>> BEGIN
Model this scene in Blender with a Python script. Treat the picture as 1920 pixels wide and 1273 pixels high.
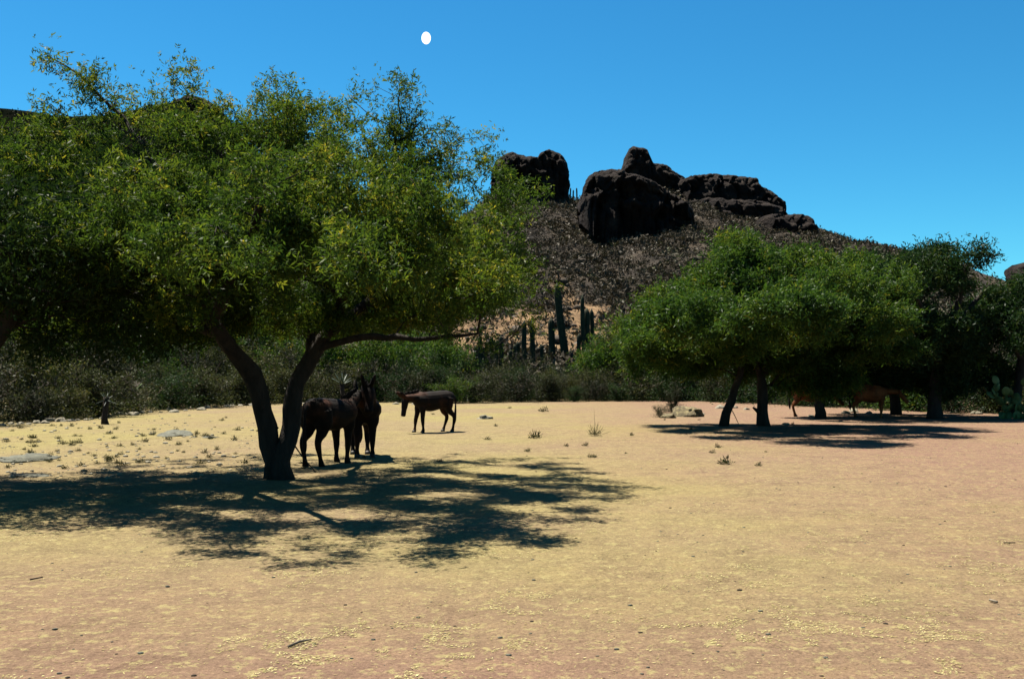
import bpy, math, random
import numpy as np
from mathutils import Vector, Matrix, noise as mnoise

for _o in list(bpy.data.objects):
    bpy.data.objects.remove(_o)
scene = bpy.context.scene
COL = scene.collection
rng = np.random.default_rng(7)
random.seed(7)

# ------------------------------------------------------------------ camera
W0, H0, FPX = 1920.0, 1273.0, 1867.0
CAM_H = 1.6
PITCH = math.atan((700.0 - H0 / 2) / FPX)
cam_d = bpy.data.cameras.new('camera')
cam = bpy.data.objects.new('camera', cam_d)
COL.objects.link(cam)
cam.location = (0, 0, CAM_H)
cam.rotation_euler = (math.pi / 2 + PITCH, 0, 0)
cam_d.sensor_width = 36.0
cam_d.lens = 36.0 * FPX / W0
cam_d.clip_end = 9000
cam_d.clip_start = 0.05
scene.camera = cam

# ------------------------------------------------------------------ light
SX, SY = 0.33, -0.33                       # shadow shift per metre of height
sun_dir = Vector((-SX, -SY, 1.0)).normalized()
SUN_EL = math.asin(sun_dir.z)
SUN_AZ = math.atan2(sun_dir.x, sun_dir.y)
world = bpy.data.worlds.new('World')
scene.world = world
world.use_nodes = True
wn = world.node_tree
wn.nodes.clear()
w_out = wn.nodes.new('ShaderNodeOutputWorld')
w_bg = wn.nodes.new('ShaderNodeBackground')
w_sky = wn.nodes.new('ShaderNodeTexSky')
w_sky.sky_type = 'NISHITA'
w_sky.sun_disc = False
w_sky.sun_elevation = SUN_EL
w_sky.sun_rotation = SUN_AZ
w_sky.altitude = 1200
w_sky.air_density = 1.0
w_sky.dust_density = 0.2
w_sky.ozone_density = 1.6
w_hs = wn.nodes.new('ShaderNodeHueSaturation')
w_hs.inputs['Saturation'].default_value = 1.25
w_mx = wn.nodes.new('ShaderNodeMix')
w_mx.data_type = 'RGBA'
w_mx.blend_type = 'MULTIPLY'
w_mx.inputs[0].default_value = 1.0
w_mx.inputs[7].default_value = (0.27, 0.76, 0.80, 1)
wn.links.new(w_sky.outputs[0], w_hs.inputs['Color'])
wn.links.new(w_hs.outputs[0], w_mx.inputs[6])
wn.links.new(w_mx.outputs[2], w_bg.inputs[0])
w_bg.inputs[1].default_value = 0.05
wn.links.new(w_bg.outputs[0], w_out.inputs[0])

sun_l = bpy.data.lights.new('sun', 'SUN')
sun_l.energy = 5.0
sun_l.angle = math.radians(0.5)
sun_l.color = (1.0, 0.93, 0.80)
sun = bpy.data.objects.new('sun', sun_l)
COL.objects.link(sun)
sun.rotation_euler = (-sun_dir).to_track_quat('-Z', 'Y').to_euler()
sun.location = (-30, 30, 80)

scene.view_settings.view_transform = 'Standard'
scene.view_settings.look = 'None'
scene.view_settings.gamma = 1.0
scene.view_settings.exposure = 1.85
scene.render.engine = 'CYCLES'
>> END
SHORT PROBLEM
Copy the listing word for word, excluding its pictures.

REPLY
Model this scene in Blender with a Python script. Treat the picture as 1920 pixels wide and 1273 pixels high.
import bpy, math, random
import numpy as np
from mathutils import Vector, Matrix, noise as mnoise

for _o in list(bpy.data.objects):
    bpy.data.objects.remove(_o)
scene = bpy.context.scene
COL = scene.collection
rng = np.random.default_rng(7)
random.seed(7)

# ------------------------------------------------------------------ camera
W0, H0, FPX = 1920.0, 1273.0, 1867.0
CAM_H = 1.6
PITCH = math.atan((700.0 - H0 / 2) / FPX)
cam_d = bpy.data.cameras.new('camera')
cam = bpy.data.objects.new('camera', cam_d)
COL.objects.link(cam)
cam.location = (0, 0, CAM_H)
cam.rotation_euler = (math.pi / 2 + PITCH, 0, 0)
cam_d.sensor_width = 36.0
cam_d.lens = 36.0 * FPX / W0
cam_d.clip_end = 9000
cam_d.clip_start = 0.05
scene.camera = cam

# ------------------------------------------------------------------ light
SX, SY = 0.33, -0.33                       # shadow shift per metre of height
sun_dir = Vector((-SX, -SY, 1.0)).normalized()
SUN_EL = math.asin(sun_dir.z)
SUN_AZ = math.atan2(sun_dir.x, sun_dir.y)
world = bpy.data.worlds.new('World')
scene.world = world
world.use_nodes = True
wn = world.node_tree
wn.nodes.clear()
w_out = wn.nodes.new('ShaderNodeOutputWorld')
w_bg = wn.nodes.new('ShaderNodeBackground')
w_sky = wn.nodes.new('ShaderNodeTexSky')
w_sky.sky_type = 'NISHITA'
w_sky.sun_disc = False
w_sky.sun_elevation = SUN_EL
w_sky.sun_rotation = SUN_AZ
w_sky.altitude = 1200
w_sky.air_density = 1.0
w_sky.dust_density = 0.2
w_sky.ozone_density = 1.6
w_hs = wn.nodes.new('ShaderNodeHueSaturation')
w_hs.inputs['Saturation'].default_value = 1.25
w_mx = wn.nodes.new('ShaderNodeMix')
w_mx.data_type = 'RGBA'
w_mx.blend_type = 'MULTIPLY'
w_mx.inputs[0].default_value = 1.0
w_mx.inputs[7].default_value = (0.27, 0.76, 0.80, 1)
wn.links.new(w_sky.outputs[0], w_hs.inputs['Color'])
wn.links.new(w_hs.outputs[0], w_mx.inputs[6])
wn.links.new(w_mx.outputs[2], w_bg.inputs[0])
w_bg.inputs[1].default_value = 0.05
wn.links.new(w_bg.outputs[0], w_out.inputs[0])

sun_l = bpy.data.lights.new('sun', 'SUN')
sun_l.energy = 5.0
sun_l.angle = math.radians(0.5)
sun_l.color = (1.0, 0.93, 0.80)
sun = bpy.data.objects.new('sun', sun_l)
COL.objects.link(sun)
sun.rotation_euler = (-sun_dir).to_track_quat('-Z', 'Y').to_euler()
sun.location = (-30, 30, 80)

scene.view_settings.view_transform = 'Standard'
scene.view_settings.look = 'None'
scene.view_settings.gamma = 1.0
scene.view_settings.exposure = 1.85
scene.render.engine = 'CYCLES'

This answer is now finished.